Ancaman Serangan Tak Terbayangkan, BSSN Dukung Sahkan RUU KKS

Kepala BSSN Letjen (Purn) Hinsa Siburian (ketiga dari kanan)
Sumber :
  • Dokumen BSSN

VIVA – Kepala Badan Siber dan Sandi Negara, Letjen (Purn) Hinsa Siburian menyampaikan terima kasih kepada parlemen yang menginisiasi RUU Keamanan dan Ketahanan Siber atau KKS. Sebab,  badan siber selama ini telah berusaha keras agar Indonesia memiliki undang-undang yang mengatur ruang siber nasional.

Hadirnya undang-undang tentang siber tersebut merupakan perwujudan amanat konstitusi untuk melindungi seluruh rakyat Indonesia dari serangan siber hingga mencapai kemakmuran dan kesejahteraan bangsa di era digital. RUU KKS saat ini menunggu disahkan parlemen.

“Saya dalam hal ini sebagai BSSN sangat hormat dan berterimakasih kepada dewan yang terhormat yang memiliki inisiatif. Ini wujud bahwa anggota dewan yang mewakili rakyat indonesia mengerti apa yang sedang dan apa kemungkinan yang akan terjadi terkait siber," ujar Hinsa dalam Symposium on Critical Information Infrastructure Protection (CIIP-ID) Summit 2019 dikutip Jumat 30 Agustus 2019.

Menurutnya, perlu pengaturan regulasi supaya berjalan aman dan lancar. dan merupakan kewajiban negara sesuai konstitusi untuk melindungi dari serangan siber.

“Jadi ancaman itu berkembang, dulu mungkin tidak terbanyangkan ada serangan yang tidak terlihat, selalu secara visual. Ini tidak terlepas dari perkembangan pengetahuan, tapi di situ juga ada ancaman. Di situlah diperlukan kehadiran negara. Karena itu kita harap (RUU KKS) di masa tugas DPR ini bisa disahkan," ujarnya. 

Agenda rutin CIIP-ID Summit melibatkan perwakilan pemerintah dari berbagai negara, sektor privat, industri hingga pakar teknologi informasi dan komunikasi serta akademisi nasional dan internasional.

"CIIP-ID merupakan sebuah upaya membangun kolaborasi dan sinergi dengan semua pihak. Kami serap gagasan, ide, pengalaman, best practice, dan strategi dalam hal pengamanan infrastruktur kritikal," kata Hinsa.

Hinsa menyampaikan terdapat empat pilar dalam perkembangan teknologi 4.0 yakni Big Data, IoT, inetrnet of services dan cyber security. Perkembangan teknologi, kata dia, membuat kehidupan lebih mudah dan terkoneksi, tapi di waktu yang sama terdapat ancaman.

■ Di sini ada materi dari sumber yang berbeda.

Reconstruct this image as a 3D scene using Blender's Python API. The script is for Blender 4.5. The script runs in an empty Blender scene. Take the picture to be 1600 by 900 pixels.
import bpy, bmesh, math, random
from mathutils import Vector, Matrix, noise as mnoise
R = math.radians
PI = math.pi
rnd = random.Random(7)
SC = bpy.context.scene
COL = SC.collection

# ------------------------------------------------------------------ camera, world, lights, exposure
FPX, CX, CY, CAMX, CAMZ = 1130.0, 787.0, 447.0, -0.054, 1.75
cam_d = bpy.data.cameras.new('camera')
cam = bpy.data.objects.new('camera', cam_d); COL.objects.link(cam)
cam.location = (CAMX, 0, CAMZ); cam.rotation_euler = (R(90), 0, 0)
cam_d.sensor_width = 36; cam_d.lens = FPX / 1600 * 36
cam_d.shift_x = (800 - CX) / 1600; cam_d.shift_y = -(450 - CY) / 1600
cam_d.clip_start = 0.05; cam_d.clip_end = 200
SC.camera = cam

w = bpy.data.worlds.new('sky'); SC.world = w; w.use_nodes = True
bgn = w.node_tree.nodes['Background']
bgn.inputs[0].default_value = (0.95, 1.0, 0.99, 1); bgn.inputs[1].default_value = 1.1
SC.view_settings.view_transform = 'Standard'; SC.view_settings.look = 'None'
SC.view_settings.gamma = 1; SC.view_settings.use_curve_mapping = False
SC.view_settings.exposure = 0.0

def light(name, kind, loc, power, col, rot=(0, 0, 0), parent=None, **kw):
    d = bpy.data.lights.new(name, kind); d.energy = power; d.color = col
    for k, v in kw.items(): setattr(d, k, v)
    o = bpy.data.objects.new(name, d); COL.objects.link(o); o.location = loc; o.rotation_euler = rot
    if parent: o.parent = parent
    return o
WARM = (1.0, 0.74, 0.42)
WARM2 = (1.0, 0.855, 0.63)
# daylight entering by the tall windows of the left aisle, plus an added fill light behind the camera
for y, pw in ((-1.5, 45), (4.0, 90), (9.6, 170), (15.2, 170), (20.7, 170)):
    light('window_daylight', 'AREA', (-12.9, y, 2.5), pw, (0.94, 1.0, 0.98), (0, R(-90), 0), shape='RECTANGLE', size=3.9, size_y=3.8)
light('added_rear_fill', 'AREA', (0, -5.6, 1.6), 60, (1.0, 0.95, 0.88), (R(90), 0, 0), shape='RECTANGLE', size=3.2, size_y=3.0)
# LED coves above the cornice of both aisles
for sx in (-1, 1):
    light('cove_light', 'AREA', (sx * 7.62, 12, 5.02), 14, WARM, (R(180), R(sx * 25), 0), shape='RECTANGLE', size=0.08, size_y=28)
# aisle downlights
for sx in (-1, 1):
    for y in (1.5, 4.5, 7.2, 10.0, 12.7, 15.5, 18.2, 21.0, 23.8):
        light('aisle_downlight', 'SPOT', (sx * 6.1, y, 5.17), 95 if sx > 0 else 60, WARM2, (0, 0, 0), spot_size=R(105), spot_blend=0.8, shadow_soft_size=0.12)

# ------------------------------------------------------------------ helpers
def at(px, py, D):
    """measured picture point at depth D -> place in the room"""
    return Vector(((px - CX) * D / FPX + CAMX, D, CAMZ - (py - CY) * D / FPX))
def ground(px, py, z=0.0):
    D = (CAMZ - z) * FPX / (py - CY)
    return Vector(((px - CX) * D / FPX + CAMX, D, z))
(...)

Ancaman terbesar adalah kepada Infrastruktur Informasi Kritikal Nasional (IIKN) yang bisa diatasi dengan berkoordinasi dan berkolaborasi.

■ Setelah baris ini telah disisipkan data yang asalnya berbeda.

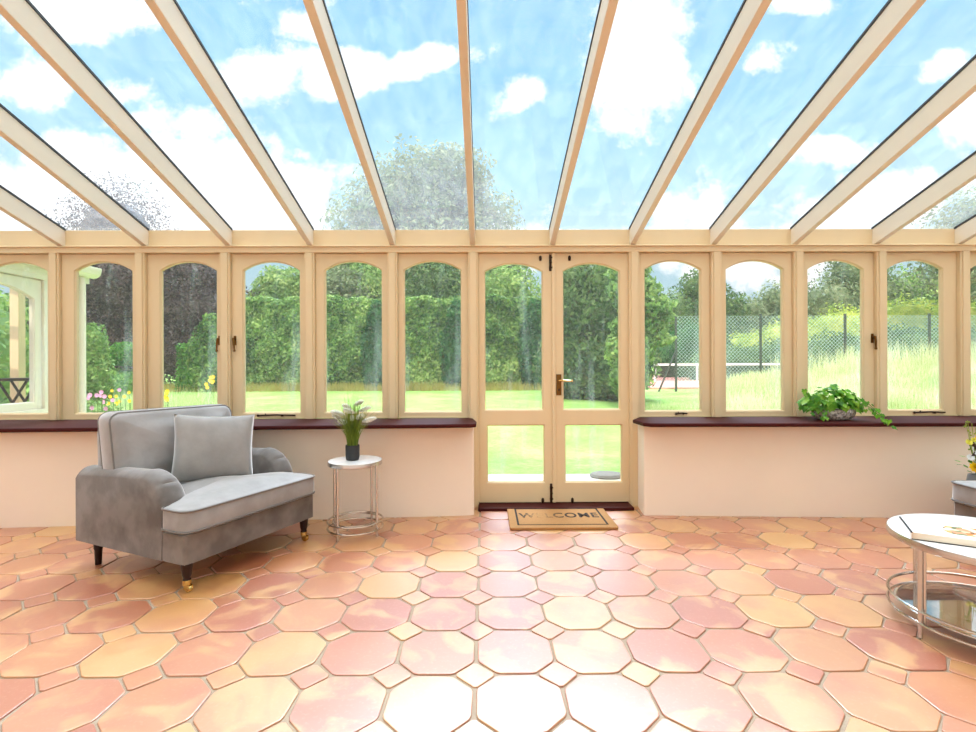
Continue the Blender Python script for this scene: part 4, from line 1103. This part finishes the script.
for a in (.02, .5, 1.0, WY1-oy-.08):
    w = MB(); w.rings([[(x_, a, z_-.10), (x_, a+.05, z_-.10), (x_, a+.05, z_), (x_, a, z_)] for x_, z_ in ((.02, 2.44), (-3.5, 3.35))]); w.build('rafter', M['white_paint'], wing)
w = MB(); w.rings([[(x_, 0, z_), (x_, WY1-oy+.05, z_), (x_, WY1-oy+.05, z_+.008), (x_, 0, z_+.008)] for x_, z_ in ((.06, 2.44), (-3.5, 3.35))]); w.build('roof_glass', M['roof_glass'], wing)
# small carved table inside the wing
tb = empty('carved_table', (-4.98, 5.38, -.01), .3, 'small dark table with crossed legs seen inside the garden wing', 'table')
w = MB(); w.box(-.15, .15, -.14, .14, 1.0, 1.03); w.build('table_top', M['leg_wood'], tb, bevel=.005)
for sx_ in (-1, 1):
    for sy_ in (-1, 1):
        w = MB(); w.tube([(sx_*.12, sy_*.11, 1.0), (-sx_*.01, sy_*.11, .75), (-sx_*.12, sy_*.11, .5), (-sx_*.12, sy_*.11, .0)], .013, 8); w.build('leg', M['leg_wood'], tb, smooth=True)
plant('garden_shrub', 'green bush beyond the garden wing at far left', 'shrub', (-10.3, 8.0), [(0,0,1.6,1.2,2.4,1.6),(0,1.6,1.5,1.2,2,1.5)], 9000, .14, .08, M['leaf_light'])

# ================================================================== LIGHT, SKY, CAMERA
su = bpy.data.lights.new('sun', 'SUN'); su.energy = SUN_E; su.angle = math.radians(.6); su.color = (1, .95, .86)
so = bpy.data.objects.new('sun', su); COL.objects.link(so); so.location = (-4, -20, 30)
el, az = math.radians(46), math.radians(14)      # high behind the house, a little to the left
d = Vector((-math.sin(az)*math.cos(el), -math.cos(az)*math.cos(el), math.sin(el)))
so.rotation_euler = d.to_track_quat('Z', 'Y').to_euler()

W_ = bpy.data.worlds.new('sky'); S.world = W_; W_.use_nodes = True
t = NT(W_.node_tree)
dirv = t.n('ShaderNodeTexCoord').outputs['Generated']
sp = t.n('ShaderNodeSeparateXYZ', Vector=dirv); sx_, sy_, sz_ = sp.outputs
# sky blue, paler to the horizon
blue = t.ramp(sz_, [(0, lin(222,240,248)), (.2, lin(190,230,247)), (.34, lin(152,216,245)), (.5, lin(116,200,242)), (.62, lin(92,186,238)), (1, lin(60,150,220))])
# clouds: fleecy noise plus the larger banks, all as directions on the sky dome
yy = t.math('MAXIMUM', sy_, .08)
u = t.math('DIVIDE', sx_, yy); v = t.math('DIVIDE', sz_, yy)
uv = t.n('ShaderNodeCombineXYZ', X=u, Y=v).outputs[0]
wn_ = t.n('ShaderNodeTexNoise', Vector=uv, Scale=5.0, Detail=7.0, Roughness=.62).outputs[0]
wn2 = t.n('ShaderNodeTexNoise', Vector=uv, Scale=13.0, Detail=6.0, Roughness=.6).outputs[0]
banks = BANKS
acc = None
for (px, py, rx, ry, rot, st) in banks:
    uc, vc = math.tan(math.atan((px-488)/F)+YAW), (364-py)/F/max(.2, math.cos(YAW))
    mp = t.n('ShaderNodeMapping', {'vector_type': 'TEXTURE'}, Vector=uv, Location=(uc, vc, 0), Rotation=(0, 0, math.radians(rot)), Scale=(rx/F, ry/F, 1)).outputs[0]
    ln = t.n('ShaderNodeVectorMath', {'operation': 'LENGTH'}, i0=mp).outputs['Value']
    f = t.math('MULTIPLY', t.math('SUBTRACT', 1.0, ln), st)
    acc = f if acc is None else t.math('MAXIMUM', acc, f)
nn_ = t.math('ADD', t.math('MULTIPLY_ADD', wn_, 4.6, -2.3), t.math('MULTIPLY_ADD', wn2, 2.6, -1.3))
front = t.math('ADD', acc, nn_)
mask_f = t.n('ShaderNodeMapRange', {'interpolation_type': 'SMOOTHSTEP'}, Value=front, From_Min=-.25, From_Max=.75).outputs[0]
gn = t.n('ShaderNodeTexNoise', Vector=dirv, Scale=2.2, Detail=7.0, Roughness=.6).outputs[0]
mask_g = t.n('ShaderNodeMapRange', {'interpolation_type': 'SMOOTHSTEP'}, Value=gn, From_Min=.42, From_Max=.6).outputs[0]
selb = t.n('ShaderNodeMapRange', {'interpolation_type': 'SMOOTHSTEP'}, Value=sy_, From_Min=.35, From_Max=.5).outputs[0]
mask = t.math('ADD', t.math('MULTIPLY', mask_f, selb), t.math('MULTIPLY', mask_g, t.math('SUBTRACT', 1.0, selb)), clamp=True)
cloud = t.mix(wn2, (1.0,1.03,1.06,1), (1.6,1.6,1.6,1))
skyc = t.mix(mask, blue, cloud)
# overhead sky brightened out of the camera's view, added to light the room
hi = t.n('ShaderNodeMapRange', {'interpolation_type': 'SMOOTHSTEP'}, Value=sz_, From_Min=.61, From_Max=.82).outputs[0]
skyc = t.mix(t.math('MULTIPLY', hi, .8), skyc, (1.02, 1.0, .97, 1))
stg = t.math('MULTIPLY_ADD', hi, HI_GAIN, SKY_E)
# bright sky lobe added above the frame, for room light and floor sheen
ge_, ga_ = math.radians(50), math.radians(5)
gd = t.n('ShaderNodeVectorMath', {'operation': 'DOT_PRODUCT'}, i0=t.n('ShaderNodeVectorMath', {'operation': 'NORMALIZE'}, i0=dirv).outputs[0])
gd.inputs[1].default_value = (math.sin(ga_)*math.cos(ge_), math.cos(ga_)*math.cos(ge_), math.sin(ge_))
glo = t.n('ShaderNodeMapRange', {'interpolation_type': 'SMOOTHSTEP'}, Value=gd.outputs['Value'], From_Min=.975, From_Max=.995).outputs[0]
stg = t.math('MULTIPLY_ADD', glo, FILL_GAIN, stg)
bgn = t.n('ShaderNodeBackground', Color=skyc, Strength=stg)
t.n('ShaderNodeOutputWorld', Surface=bgn.outputs[0])
W_.cycles.sampling_method = 'MANUAL'; W_.cycles.sample_map_resolution = 512

cam = bpy.data.cameras.new('camera'); co = bpy.data.objects.new('camera', cam); COL.objects.link(co)
cam.sensor_width = 36; cam.lens = 36*F/976; cam.shift_y = -2/976; cam.clip_end = 500; cam.clip_start = .02
co.location = (0, 0, CAMZ)
co.matrix_world = Matrix.Translation((0,0,CAMZ)) @ Matrix.Rotation(-YAW, 4, 'Z') @ Matrix.Rotation(PI/2, 4, 'X') @ Matrix.Rotation(math.radians(ROLL), 4, 'Z')
S.camera = co
S.view_settings.view_transform = 'Standard'; S.view_settings.look = 'None'; S.view_settings.gamma = 1; S.view_settings.exposure = EXPO
S.view_settings.use_curve_mapping = False
c = S.cycles
c.use_denoising = True
try: c.denoiser = 'OPENIMAGEDENOISE'
except Exception: pass
c.max_bounces = 10; c.diffuse_bounces = 5; c.glossy_bounces = 4; c.transparent_max_bounces = 24; c.transmission_bounces = 6
c.caustics_reflective = False; c.caustics_refractive = False; c.sample_clamp_indirect = 8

"Maka aset dan sistem yang esensial dan vital di dunia digital harus dilindungi. Dalam beberapa tahun terakhir terjadi insiden dan serangan siber di berbagai negara. Insiden itu menimpa berbagai sektor yang menyangkut hajat hidup orang banyak," ujarnya.

Dalam simposium CIIP-ID, para pembicara internasional juga turut mengomentari pentingnya regulasi keamanan siber. 

Economic Officer Kebubes Amerika Serikat, Tamra H Greig mengatakan, di berbagai negara terdapat regulasi dan secara khusus mengatur dunia maya. Bagaimana ancaman dan dinamika di dalamnya bisa diatur dengan melibatkan berbagai stakeholder.

"Di AS kami punya berbagai regulasi siber dan setiap unit kerjanya dipimpin kepala eksekutif yang mengurusi berbagai sektor," kata Greig.

Rumania melakukan hal serupa. National Institute for R&D in Informatics (ICI) Rumania, Carmen Elena Cirnu, mengatakan pemerintah di sana memang mengatur ruang siber dengan regulasi. Itu pun belum cukup karena terpenting setelah UU disahkan adalah implementasi yang efektif dan efisien. "Karena kami prinsipnya adalah melindungi dan mengantisipasi," ujarnya.